If you could stuff your machine with several gigabytes of RAM and actually be able to do it (and I’m not sure that /Windows/ can do that…) you might be able to do the job. But when a machine starts “thrashing,” all hope is lost. The performance-degradation curve of thrashing is not a linear slope; it becomes exponential, like the crook of your knee. You “hit the wall,” and die. The only way to solve the problem is to throttle things back … some kind of governor or load-control … so that the machine does not /attempt/ to “go there.”
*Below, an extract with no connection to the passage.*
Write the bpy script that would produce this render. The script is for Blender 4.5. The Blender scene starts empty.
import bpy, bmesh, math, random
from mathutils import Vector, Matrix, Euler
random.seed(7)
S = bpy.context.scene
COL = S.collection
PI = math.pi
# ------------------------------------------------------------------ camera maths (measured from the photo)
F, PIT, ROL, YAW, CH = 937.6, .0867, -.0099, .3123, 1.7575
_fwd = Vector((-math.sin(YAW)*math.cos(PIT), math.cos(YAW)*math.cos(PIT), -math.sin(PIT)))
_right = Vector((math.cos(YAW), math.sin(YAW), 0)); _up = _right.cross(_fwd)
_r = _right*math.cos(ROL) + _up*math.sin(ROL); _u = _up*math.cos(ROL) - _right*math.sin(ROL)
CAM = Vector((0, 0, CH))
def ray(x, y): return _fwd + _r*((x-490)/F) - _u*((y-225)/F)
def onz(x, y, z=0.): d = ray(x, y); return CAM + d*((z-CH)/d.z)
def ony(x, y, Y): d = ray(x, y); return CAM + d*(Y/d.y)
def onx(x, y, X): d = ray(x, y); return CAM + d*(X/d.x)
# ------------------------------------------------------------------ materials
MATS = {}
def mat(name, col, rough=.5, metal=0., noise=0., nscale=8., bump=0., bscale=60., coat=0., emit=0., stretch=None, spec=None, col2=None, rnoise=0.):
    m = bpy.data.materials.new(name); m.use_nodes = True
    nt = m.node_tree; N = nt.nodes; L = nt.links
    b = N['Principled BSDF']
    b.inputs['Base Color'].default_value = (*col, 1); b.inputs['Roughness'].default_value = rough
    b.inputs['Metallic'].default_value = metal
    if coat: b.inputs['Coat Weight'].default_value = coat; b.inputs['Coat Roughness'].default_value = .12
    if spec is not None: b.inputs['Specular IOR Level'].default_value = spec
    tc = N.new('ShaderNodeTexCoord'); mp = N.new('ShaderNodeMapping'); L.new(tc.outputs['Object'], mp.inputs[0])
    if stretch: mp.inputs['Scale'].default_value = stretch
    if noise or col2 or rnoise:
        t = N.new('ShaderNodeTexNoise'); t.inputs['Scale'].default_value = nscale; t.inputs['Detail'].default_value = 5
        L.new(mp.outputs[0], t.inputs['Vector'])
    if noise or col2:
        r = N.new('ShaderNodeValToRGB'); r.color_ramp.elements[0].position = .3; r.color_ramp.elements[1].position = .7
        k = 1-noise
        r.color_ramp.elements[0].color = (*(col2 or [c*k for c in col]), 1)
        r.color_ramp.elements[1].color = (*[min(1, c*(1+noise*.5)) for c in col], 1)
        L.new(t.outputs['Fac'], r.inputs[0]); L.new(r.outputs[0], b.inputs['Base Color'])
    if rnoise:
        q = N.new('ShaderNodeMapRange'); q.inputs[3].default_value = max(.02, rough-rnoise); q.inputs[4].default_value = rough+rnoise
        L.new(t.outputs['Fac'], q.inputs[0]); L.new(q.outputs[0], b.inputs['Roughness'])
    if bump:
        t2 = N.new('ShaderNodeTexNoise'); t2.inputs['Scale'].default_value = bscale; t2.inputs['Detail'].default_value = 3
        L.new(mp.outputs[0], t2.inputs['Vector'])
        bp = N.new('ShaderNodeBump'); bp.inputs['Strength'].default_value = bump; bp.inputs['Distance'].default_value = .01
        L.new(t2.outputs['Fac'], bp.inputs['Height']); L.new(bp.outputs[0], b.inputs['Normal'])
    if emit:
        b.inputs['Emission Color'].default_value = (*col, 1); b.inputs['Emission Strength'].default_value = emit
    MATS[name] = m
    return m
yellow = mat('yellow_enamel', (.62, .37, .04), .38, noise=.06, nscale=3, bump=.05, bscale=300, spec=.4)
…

Plase note that no single task under Windows may be able to use more than 2GB of RAM. This is one of the current limitations.
Solutions are spreading a task through multiple processes and use inter-process communications.

Memory swap is the most obvious bottleneck of course. Hard drives are very slow sources of ram. Unless you are generating animated clouds or water one idea to reduce cpu time might be modeling the metaball stuff and converting to a mesh.

The performance-degradation curve of thrashing is not a linear slope; it becomes exponential, like the crook of your knee. You “hit the wall,” and die. The only way to solve the problem is to throttle things back … some kind of governor or load-control … so that the machine does not /attempt/ to “go there.”

:o

one idea to reduce cpu time might be modeling the metaball stuff and converting to a mesh.

Ah good, I didn’t know about this.
I’ll find out and keep you posted.
Peter

I gotta be the one of few with a working ATI card, did this one in a couple of minutes.

http://www.blenderman.org/modules/coppermine/albums/userpics/10162/mETAS.JPG

And yes the imgae worked at 1024x768 aswell.

Edit: Don’t know if it count as a lot of metaballs, but the nubmer is 384 balls.

I’ll be damned…
BTW, nice metallic texture.

The only question is: was it rendered with Yafray or internal Blender render?